## Supplied data
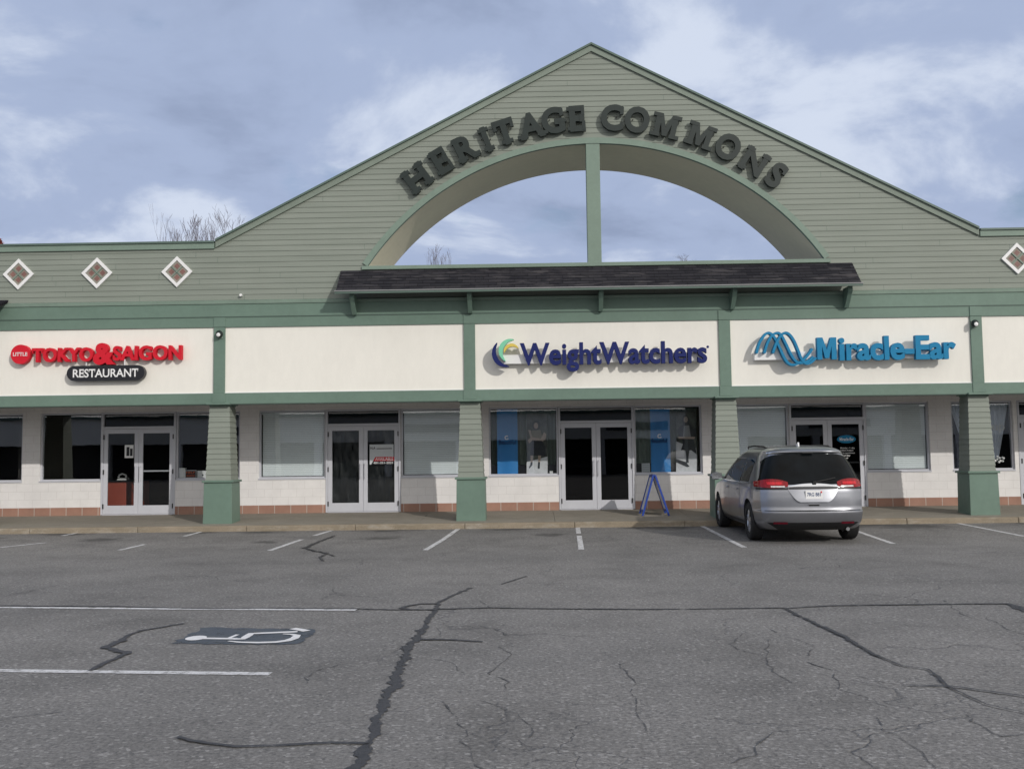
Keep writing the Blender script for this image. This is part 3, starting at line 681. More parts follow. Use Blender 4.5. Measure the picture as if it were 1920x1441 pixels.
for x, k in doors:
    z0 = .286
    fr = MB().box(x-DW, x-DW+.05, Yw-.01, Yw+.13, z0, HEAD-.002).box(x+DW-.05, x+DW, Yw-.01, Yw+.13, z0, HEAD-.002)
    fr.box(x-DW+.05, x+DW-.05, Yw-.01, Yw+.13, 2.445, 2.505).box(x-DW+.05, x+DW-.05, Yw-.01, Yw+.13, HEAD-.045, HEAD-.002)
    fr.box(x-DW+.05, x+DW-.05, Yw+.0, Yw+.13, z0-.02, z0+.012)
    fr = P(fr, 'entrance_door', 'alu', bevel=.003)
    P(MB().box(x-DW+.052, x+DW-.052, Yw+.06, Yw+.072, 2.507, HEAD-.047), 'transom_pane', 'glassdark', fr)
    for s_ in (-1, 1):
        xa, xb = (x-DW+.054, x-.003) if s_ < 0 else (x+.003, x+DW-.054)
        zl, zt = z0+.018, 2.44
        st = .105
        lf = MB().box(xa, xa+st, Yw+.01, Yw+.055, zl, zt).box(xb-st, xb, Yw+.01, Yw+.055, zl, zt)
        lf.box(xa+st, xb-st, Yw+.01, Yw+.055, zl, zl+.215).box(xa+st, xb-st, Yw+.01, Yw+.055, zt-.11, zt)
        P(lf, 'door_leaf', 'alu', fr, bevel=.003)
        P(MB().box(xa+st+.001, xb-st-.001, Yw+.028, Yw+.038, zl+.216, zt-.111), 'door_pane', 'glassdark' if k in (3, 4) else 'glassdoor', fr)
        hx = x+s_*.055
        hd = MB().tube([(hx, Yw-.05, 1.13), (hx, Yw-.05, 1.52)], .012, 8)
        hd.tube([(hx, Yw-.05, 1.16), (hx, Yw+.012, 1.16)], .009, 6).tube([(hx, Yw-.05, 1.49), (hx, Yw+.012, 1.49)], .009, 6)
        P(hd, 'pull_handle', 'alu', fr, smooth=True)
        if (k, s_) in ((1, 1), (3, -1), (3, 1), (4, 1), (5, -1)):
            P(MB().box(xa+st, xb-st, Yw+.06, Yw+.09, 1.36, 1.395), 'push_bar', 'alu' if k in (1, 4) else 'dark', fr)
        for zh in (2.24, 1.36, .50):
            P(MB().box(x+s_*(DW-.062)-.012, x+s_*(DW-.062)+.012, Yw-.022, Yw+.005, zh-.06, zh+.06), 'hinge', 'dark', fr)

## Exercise
Leave the pictures out, and print every line of the listing exactly as written.

## Full solution
Keep writing the Blender script for this image. This is part 3, starting at line 681. More parts follow. Use Blender 4.5. Measure the picture as if it were 1920x1441 pixels.
for x, k in doors:
    z0 = .286
    fr = MB().box(x-DW, x-DW+.05, Yw-.01, Yw+.13, z0, HEAD-.002).box(x+DW-.05, x+DW, Yw-.01, Yw+.13, z0, HEAD-.002)
    fr.box(x-DW+.05, x+DW-.05, Yw-.01, Yw+.13, 2.445, 2.505).box(x-DW+.05, x+DW-.05, Yw-.01, Yw+.13, HEAD-.045, HEAD-.002)
    fr.box(x-DW+.05, x+DW-.05, Yw+.0, Yw+.13, z0-.02, z0+.012)
    fr = P(fr, 'entrance_door', 'alu', bevel=.003)
    P(MB().box(x-DW+.052, x+DW-.052, Yw+.06, Yw+.072, 2.507, HEAD-.047), 'transom_pane', 'glassdark', fr)
    for s_ in (-1, 1):
        xa, xb = (x-DW+.054, x-.003) if s_ < 0 else (x+.003, x+DW-.054)
        zl, zt = z0+.018, 2.44
        st = .105
        lf = MB().box(xa, xa+st, Yw+.01, Yw+.055, zl, zt).box(xb-st, xb, Yw+.01, Yw+.055, zl, zt)
        lf.box(xa+st, xb-st, Yw+.01, Yw+.055, zl, zl+.215).box(xa+st, xb-st, Yw+.01, Yw+.055, zt-.11, zt)
        P(lf, 'door_leaf', 'alu', fr, bevel=.003)
        P(MB().box(xa+st+.001, xb-st-.001, Yw+.028, Yw+.038, zl+.216, zt-.111), 'door_pane', 'glassdark' if k in (3, 4) else 'glassdoor', fr)
        hx = x+s_*.055
        hd = MB().tube([(hx, Yw-.05, 1.13), (hx, Yw-.05, 1.52)], .012, 8)
        hd.tube([(hx, Yw-.05, 1.16), (hx, Yw+.012, 1.16)], .009, 6).tube([(hx, Yw-.05, 1.49), (hx, Yw+.012, 1.49)], .009, 6)
        P(hd, 'pull_handle', 'alu', fr, smooth=True)
        if (k, s_) in ((1, 1), (3, -1), (3, 1), (4, 1), (5, -1)):
            P(MB().box(xa+st, xb-st, Yw+.06, Yw+.09, 1.36, 1.395), 'push_bar', 'alu' if k in (1, 4) else 'dark', fr)
        for zh in (2.24, 1.36, .50):
            P(MB().box(x+s_*(DW-.062)-.012, x+s_*(DW-.062)+.012, Yw-.022, Yw+.005, zh-.06, zh+.06), 'hinge', 'dark', fr)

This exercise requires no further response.